**Given exercise**
Beginning with the line that contains "mb = MB(); mb.box(4.60, 8.2, -3.4, 1.66, .30, .34);" and ending with the line that contains "mb = MB(); mb.box(8.2, 8.25, -3.4, 1.66, .3, 2.9);", reproduce each line exactly; include both and add nothing.

**Collected material**

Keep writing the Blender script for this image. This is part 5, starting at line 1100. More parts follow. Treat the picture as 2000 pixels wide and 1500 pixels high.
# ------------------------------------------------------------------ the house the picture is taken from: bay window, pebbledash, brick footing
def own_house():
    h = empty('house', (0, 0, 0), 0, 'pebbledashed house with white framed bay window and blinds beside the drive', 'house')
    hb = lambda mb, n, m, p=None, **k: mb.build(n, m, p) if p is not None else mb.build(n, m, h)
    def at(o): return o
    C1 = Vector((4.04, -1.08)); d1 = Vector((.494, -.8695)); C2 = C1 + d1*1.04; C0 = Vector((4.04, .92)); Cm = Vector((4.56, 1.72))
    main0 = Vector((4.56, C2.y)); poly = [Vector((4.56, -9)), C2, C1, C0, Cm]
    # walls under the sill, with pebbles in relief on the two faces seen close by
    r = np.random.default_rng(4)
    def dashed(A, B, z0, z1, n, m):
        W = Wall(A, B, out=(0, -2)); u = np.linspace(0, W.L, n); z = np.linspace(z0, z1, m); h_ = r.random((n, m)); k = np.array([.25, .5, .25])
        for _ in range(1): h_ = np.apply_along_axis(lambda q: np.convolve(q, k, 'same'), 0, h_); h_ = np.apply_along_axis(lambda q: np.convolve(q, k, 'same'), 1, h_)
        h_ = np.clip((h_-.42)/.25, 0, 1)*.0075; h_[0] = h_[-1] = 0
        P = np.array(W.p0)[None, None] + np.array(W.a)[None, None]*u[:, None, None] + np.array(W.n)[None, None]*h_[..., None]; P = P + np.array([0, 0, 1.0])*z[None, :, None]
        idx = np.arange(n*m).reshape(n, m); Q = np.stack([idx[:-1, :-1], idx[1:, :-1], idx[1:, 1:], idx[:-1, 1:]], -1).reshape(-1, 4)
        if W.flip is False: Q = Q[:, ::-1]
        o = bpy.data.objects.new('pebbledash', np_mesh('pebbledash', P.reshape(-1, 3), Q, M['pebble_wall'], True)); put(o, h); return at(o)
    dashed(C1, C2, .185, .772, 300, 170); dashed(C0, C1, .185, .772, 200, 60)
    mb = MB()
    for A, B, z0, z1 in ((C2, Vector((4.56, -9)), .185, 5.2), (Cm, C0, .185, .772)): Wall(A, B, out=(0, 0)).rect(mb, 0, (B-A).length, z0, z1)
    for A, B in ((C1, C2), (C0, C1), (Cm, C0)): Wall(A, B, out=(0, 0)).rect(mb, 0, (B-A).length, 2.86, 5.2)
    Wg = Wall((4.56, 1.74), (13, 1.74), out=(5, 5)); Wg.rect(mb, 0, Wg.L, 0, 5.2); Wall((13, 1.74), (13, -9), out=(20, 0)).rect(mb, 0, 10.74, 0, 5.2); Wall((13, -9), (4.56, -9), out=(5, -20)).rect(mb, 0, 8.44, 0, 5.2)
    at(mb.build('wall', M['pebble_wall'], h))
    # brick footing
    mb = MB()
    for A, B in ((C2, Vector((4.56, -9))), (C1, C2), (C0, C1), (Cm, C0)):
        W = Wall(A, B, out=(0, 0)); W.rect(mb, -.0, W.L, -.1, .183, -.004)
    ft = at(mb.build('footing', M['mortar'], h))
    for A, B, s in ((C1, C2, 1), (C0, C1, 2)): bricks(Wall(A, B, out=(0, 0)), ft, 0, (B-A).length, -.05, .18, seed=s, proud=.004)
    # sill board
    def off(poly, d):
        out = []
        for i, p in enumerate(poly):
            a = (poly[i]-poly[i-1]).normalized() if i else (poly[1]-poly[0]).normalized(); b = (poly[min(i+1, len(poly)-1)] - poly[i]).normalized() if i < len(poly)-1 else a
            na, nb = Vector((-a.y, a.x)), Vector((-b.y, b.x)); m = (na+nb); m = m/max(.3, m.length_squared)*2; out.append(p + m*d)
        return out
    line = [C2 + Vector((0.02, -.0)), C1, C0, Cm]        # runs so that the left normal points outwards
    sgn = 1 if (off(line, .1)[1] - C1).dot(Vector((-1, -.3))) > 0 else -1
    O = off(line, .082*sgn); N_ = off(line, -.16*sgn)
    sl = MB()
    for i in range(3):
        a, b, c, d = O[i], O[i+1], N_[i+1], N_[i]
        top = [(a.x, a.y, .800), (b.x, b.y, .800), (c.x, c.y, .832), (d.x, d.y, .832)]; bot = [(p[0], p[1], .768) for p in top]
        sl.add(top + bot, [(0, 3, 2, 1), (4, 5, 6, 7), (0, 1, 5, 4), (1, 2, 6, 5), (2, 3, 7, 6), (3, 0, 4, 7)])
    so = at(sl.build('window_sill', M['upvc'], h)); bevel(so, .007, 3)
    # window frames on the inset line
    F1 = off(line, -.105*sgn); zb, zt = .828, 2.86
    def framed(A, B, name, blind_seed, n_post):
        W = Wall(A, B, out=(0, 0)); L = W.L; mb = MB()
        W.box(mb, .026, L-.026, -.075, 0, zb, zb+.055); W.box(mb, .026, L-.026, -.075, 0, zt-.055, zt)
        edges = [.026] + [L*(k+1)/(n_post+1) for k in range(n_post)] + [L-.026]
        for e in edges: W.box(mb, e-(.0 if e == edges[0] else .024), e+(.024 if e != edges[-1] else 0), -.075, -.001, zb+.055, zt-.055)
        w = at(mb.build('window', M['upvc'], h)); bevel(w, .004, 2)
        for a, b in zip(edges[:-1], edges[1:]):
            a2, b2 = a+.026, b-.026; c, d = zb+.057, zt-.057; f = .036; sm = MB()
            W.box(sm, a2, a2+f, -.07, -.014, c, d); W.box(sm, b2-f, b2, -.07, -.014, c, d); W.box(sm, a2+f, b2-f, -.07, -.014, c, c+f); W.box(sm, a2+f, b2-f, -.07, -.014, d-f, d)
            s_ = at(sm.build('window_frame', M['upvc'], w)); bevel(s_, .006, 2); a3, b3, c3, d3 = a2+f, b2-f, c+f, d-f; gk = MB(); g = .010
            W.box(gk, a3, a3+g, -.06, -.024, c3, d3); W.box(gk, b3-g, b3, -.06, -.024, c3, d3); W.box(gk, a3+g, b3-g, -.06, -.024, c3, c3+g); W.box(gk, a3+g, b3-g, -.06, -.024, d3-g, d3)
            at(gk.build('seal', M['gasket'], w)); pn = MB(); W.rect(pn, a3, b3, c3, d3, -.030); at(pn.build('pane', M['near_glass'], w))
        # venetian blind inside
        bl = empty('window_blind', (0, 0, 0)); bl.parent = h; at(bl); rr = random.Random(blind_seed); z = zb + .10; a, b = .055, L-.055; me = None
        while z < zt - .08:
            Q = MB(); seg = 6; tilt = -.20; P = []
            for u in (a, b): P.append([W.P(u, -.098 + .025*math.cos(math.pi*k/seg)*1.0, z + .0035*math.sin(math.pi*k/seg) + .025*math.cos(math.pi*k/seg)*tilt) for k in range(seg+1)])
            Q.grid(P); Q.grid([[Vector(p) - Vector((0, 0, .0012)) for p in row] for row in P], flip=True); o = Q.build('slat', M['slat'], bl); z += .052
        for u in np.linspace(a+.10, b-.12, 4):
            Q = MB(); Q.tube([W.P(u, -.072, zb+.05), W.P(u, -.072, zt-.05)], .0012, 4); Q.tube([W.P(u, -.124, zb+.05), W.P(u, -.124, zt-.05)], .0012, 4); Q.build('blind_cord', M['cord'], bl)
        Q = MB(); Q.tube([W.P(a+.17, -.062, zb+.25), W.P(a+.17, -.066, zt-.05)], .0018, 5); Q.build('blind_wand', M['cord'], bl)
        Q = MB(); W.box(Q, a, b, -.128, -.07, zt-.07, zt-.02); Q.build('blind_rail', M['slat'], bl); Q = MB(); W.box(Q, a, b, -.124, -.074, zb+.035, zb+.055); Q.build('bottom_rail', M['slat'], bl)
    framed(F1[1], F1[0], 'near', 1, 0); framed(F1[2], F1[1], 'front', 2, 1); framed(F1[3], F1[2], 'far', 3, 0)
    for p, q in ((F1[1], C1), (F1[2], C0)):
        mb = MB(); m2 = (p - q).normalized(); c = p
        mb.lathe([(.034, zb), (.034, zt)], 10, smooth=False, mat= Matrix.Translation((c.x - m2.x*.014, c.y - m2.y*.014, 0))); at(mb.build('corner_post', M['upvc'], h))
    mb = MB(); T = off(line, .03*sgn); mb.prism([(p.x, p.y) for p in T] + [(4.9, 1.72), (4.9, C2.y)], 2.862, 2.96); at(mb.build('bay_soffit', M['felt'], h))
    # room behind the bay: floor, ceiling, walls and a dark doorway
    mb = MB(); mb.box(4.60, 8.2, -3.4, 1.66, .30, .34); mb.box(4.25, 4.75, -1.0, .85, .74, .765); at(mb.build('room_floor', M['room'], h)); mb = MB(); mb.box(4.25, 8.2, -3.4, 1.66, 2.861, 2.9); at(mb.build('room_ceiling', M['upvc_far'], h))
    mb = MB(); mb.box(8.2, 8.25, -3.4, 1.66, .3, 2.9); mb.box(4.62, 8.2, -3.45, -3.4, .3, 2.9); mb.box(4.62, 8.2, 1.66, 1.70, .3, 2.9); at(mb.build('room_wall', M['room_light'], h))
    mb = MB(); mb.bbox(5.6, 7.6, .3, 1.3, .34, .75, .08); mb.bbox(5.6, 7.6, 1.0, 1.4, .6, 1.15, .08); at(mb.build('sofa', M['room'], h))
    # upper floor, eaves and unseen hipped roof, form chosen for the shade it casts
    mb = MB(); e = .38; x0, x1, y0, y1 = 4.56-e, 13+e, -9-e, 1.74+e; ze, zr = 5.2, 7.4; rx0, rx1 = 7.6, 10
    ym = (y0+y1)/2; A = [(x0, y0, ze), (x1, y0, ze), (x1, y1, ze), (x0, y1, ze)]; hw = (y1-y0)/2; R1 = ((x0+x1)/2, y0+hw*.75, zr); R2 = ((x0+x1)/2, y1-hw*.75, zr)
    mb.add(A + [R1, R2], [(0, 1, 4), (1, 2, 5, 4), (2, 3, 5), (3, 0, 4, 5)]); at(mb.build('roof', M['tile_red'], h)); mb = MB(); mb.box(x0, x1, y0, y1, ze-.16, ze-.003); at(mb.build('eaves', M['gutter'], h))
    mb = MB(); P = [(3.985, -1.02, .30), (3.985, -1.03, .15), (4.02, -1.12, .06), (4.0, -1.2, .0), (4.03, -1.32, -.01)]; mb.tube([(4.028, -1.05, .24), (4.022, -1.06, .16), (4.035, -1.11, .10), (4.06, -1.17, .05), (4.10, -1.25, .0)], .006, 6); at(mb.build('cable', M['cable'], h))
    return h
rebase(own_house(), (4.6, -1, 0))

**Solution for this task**
    mb = MB(); mb.box(4.60, 8.2, -3.4, 1.66, .30, .34); mb.box(4.25, 4.75, -1.0, .85, .74, .765); at(mb.build('room_floor', M['room'], h)); mb = MB(); mb.box(4.25, 8.2, -3.4, 1.66, 2.861, 2.9); at(mb.build('room_ceiling', M['upvc_far'], h))
    mb = MB(); mb.box(8.2, 8.25, -3.4, 1.66, .3, 2.9); mb.box(4.62, 8.2, -3.45, -3.4, .3, 2.9); mb.box(4.62, 8.2, 1.66, 1.70, .3, 2.9); at(mb.build('room_wall', M['room_light'], h))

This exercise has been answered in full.